Scenes as source code
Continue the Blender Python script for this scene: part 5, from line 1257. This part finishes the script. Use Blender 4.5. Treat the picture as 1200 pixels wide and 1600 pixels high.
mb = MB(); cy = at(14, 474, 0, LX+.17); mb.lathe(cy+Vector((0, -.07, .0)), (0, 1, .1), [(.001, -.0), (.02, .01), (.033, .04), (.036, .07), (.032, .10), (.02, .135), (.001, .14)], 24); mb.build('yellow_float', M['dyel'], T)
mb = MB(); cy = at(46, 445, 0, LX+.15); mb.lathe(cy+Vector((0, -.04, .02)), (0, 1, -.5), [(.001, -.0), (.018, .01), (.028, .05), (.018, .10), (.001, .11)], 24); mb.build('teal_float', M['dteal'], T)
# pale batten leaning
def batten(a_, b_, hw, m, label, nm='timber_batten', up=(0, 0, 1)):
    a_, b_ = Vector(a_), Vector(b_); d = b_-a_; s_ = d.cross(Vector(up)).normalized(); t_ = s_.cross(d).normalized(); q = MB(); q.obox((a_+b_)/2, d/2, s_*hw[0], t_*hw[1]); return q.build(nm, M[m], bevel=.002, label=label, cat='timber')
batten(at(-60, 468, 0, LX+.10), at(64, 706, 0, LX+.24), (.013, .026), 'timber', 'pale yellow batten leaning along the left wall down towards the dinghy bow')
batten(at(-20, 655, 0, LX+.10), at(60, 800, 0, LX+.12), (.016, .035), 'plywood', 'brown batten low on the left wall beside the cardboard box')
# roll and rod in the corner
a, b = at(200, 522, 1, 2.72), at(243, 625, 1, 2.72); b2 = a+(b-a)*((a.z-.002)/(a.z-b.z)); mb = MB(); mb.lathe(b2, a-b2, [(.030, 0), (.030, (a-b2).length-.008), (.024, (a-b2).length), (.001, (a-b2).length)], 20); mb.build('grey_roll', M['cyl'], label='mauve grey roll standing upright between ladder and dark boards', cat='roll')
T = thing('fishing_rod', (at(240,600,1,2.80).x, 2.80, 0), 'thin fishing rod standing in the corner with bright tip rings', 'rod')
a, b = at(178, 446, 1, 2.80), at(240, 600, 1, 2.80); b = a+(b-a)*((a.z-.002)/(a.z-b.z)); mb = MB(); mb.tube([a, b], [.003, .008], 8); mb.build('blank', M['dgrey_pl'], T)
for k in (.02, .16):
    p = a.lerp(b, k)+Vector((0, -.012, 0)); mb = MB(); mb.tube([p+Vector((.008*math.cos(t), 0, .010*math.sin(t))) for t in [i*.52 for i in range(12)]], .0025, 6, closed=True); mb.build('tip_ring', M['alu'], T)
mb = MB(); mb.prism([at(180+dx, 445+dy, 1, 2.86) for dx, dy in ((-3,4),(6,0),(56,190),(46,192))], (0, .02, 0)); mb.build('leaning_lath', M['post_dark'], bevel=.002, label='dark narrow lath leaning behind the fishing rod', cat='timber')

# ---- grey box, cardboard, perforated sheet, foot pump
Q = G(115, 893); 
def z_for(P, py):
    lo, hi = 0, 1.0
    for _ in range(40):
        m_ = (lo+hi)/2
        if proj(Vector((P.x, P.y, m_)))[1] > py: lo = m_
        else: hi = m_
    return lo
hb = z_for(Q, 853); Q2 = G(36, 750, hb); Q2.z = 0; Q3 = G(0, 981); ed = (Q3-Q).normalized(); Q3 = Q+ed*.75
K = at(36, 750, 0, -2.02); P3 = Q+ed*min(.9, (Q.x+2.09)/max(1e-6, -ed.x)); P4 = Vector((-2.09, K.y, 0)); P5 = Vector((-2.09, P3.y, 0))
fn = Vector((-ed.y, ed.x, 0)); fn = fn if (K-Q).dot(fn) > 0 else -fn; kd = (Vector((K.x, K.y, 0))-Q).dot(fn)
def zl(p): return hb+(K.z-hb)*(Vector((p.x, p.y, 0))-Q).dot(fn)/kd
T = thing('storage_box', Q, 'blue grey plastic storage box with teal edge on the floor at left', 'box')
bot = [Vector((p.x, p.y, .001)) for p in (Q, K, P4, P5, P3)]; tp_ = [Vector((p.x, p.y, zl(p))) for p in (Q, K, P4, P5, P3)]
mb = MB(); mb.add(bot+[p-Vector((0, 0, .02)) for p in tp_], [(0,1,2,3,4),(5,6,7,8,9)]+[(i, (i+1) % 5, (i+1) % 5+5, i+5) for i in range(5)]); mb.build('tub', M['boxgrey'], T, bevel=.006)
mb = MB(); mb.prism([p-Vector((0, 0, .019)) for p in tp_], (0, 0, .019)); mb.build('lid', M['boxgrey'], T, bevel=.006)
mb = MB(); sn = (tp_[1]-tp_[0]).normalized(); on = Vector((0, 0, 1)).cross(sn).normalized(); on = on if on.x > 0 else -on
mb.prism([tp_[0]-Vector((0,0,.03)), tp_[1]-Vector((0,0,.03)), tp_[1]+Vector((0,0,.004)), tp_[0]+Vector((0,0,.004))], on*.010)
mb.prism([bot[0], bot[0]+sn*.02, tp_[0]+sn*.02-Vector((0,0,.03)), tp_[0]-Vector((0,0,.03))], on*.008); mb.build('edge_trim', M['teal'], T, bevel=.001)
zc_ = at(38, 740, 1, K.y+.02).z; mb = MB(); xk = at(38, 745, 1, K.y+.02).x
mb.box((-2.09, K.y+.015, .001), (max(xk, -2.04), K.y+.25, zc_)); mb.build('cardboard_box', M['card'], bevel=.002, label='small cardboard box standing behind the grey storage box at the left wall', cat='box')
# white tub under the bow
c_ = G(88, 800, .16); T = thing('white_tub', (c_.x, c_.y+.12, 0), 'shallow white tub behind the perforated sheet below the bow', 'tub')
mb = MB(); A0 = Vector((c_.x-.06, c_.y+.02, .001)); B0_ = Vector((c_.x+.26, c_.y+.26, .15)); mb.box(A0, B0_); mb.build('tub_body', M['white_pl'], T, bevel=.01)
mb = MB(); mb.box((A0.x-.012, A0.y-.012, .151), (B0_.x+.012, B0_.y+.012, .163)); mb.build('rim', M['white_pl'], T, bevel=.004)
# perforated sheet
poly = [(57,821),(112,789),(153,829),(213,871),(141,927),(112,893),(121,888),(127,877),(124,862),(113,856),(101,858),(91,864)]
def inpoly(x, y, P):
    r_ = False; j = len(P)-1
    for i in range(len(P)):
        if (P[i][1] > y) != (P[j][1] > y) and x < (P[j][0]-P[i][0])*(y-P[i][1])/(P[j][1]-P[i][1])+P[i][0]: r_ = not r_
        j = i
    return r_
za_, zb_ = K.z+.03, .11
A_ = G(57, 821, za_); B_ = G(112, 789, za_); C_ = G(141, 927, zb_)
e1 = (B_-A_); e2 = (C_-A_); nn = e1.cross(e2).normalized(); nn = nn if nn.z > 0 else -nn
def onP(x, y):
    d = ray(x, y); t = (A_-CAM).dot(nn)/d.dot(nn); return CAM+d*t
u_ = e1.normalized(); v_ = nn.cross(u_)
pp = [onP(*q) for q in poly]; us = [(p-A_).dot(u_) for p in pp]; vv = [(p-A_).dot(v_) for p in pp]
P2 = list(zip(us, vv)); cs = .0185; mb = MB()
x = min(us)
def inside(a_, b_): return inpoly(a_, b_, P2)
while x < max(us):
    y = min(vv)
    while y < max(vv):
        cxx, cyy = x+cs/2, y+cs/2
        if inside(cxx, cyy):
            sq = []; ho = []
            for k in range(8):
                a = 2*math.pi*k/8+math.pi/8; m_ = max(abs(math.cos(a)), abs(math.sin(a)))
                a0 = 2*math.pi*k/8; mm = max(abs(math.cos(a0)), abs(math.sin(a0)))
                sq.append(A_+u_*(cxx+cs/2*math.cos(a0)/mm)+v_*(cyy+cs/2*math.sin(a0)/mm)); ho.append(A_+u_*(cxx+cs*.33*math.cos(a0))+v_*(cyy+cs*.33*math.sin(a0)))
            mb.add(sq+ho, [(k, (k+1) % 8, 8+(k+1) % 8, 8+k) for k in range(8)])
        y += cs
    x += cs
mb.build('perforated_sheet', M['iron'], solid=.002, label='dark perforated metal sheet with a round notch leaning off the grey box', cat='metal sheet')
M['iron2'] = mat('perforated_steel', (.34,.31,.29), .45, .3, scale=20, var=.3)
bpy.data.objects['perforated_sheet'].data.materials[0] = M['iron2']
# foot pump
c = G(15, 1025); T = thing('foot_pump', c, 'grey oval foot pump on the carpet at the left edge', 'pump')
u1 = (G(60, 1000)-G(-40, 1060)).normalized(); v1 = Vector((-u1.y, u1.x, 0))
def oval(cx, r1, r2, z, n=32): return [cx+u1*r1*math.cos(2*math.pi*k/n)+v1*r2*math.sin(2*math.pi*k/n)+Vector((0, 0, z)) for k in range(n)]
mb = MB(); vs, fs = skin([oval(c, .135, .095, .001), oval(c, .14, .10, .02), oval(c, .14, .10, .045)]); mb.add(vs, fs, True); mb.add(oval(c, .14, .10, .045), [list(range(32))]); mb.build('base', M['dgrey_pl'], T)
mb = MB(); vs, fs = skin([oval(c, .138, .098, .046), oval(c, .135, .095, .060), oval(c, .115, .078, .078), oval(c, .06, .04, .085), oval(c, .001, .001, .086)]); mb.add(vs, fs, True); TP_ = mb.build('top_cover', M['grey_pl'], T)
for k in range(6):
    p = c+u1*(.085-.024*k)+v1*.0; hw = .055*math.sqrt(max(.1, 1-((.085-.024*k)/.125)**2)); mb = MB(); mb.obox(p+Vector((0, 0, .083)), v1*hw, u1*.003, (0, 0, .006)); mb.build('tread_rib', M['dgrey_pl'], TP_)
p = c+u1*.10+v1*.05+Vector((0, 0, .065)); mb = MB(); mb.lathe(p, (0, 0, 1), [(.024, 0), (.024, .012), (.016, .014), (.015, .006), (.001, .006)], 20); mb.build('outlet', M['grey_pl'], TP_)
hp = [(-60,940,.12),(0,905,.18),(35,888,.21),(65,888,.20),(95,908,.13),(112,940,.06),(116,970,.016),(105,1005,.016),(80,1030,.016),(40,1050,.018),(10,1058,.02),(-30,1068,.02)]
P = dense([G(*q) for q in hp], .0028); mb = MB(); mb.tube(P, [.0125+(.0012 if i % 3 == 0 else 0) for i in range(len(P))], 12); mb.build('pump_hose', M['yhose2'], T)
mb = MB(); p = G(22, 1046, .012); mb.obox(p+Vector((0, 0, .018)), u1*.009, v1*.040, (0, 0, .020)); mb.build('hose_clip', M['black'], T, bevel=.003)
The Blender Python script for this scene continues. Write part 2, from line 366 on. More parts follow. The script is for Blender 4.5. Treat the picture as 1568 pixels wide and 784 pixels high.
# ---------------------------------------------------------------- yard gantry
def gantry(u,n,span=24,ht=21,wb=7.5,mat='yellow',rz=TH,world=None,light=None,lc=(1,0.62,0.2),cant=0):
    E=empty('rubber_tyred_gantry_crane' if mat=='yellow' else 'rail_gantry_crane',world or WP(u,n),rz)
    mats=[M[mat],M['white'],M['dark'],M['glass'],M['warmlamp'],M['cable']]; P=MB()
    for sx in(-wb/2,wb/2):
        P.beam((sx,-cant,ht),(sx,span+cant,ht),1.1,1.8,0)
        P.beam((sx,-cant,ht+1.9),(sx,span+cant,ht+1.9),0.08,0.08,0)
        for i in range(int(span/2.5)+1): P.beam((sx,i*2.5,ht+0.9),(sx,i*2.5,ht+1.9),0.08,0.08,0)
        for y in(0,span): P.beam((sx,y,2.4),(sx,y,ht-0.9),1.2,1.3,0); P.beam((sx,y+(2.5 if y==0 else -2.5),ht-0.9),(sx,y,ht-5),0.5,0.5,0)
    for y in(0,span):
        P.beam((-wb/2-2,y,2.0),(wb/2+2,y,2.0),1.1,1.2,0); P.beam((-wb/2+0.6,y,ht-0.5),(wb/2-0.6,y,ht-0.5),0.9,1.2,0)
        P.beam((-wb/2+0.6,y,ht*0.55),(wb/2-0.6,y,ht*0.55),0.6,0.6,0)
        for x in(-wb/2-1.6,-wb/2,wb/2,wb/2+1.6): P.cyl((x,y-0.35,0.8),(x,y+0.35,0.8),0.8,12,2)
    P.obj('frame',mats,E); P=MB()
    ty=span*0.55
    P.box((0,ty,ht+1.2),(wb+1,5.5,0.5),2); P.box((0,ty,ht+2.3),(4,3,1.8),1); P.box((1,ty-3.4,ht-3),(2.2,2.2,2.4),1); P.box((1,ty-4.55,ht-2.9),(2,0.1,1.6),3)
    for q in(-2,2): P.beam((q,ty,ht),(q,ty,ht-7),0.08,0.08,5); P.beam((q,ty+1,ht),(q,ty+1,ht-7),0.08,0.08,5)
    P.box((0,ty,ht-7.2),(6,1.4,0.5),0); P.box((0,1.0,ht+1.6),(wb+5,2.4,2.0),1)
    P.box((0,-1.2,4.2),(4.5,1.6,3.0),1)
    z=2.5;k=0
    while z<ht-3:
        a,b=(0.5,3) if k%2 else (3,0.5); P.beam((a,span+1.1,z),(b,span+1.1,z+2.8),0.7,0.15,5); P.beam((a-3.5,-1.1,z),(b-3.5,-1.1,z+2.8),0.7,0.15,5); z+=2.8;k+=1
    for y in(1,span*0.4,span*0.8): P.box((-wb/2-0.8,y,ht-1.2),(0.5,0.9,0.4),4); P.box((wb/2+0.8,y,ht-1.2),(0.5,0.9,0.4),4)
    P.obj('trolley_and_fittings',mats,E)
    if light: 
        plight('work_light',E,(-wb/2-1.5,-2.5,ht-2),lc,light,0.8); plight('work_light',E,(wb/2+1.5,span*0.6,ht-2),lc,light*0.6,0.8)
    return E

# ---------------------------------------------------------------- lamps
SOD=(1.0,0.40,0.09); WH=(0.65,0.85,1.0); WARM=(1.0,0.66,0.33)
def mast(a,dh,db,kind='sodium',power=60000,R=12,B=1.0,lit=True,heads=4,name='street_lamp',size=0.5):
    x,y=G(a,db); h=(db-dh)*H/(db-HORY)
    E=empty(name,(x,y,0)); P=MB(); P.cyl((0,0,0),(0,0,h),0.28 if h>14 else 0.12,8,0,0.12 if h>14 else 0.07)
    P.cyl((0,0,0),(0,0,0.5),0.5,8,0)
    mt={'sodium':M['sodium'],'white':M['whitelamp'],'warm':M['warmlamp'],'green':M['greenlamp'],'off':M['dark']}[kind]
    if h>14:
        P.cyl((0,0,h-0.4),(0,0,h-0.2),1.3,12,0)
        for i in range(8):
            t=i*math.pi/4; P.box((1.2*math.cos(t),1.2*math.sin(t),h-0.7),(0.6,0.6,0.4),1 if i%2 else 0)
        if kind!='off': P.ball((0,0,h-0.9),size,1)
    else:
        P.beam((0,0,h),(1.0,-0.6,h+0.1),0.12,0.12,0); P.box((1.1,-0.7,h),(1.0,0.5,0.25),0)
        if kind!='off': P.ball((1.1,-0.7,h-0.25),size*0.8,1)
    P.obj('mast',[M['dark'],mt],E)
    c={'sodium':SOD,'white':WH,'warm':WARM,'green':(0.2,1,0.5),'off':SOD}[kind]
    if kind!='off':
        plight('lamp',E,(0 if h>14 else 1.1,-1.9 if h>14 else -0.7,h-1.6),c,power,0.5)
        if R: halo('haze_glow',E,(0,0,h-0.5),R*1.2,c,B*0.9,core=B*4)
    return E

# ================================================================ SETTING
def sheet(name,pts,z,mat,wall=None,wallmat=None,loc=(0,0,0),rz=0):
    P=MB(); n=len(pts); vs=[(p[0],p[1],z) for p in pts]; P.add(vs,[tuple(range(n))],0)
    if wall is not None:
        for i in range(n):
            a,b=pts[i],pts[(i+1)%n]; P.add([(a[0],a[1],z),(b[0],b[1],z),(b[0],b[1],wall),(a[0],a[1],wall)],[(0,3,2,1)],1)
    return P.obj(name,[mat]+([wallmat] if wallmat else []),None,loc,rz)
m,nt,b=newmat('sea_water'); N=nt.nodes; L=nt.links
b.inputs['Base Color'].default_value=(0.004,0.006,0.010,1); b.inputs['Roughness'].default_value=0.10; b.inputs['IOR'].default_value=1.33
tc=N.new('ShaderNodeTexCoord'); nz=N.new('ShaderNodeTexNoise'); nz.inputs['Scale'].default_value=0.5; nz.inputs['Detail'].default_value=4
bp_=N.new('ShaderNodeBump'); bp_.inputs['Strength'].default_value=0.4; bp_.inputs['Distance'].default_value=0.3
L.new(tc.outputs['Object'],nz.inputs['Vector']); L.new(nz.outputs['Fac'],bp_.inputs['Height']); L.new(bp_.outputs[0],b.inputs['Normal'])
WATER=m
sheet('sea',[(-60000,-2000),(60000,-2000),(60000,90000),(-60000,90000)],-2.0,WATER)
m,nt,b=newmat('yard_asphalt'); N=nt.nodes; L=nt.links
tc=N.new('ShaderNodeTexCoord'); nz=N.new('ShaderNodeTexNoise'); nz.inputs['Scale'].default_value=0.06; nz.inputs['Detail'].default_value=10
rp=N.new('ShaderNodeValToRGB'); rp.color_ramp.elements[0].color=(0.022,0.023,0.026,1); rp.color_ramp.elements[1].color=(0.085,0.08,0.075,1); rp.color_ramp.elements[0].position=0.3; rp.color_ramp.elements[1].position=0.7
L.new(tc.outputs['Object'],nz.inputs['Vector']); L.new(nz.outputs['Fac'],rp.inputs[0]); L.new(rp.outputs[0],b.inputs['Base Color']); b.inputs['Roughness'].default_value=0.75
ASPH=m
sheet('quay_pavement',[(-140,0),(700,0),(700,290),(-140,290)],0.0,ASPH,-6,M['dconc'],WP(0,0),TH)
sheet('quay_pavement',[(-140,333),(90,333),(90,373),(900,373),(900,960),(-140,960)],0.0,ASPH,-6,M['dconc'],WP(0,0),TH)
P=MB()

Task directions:
Scan the data for the word "script" and copy every line where it shows up.

Written solution:
Continue the Blender Python script for this scene: part 5, from line 1257. This part finishes the script. Use Blender 4.5. Treat the picture as 1200 pixels wide and 1600 pixels high.
The Blender Python script for this scene continues. Write part 2, from line 366 on. More parts follow. The script is for Blender 4.5. Treat the picture as 1568 pixels wide and 784 pixels high.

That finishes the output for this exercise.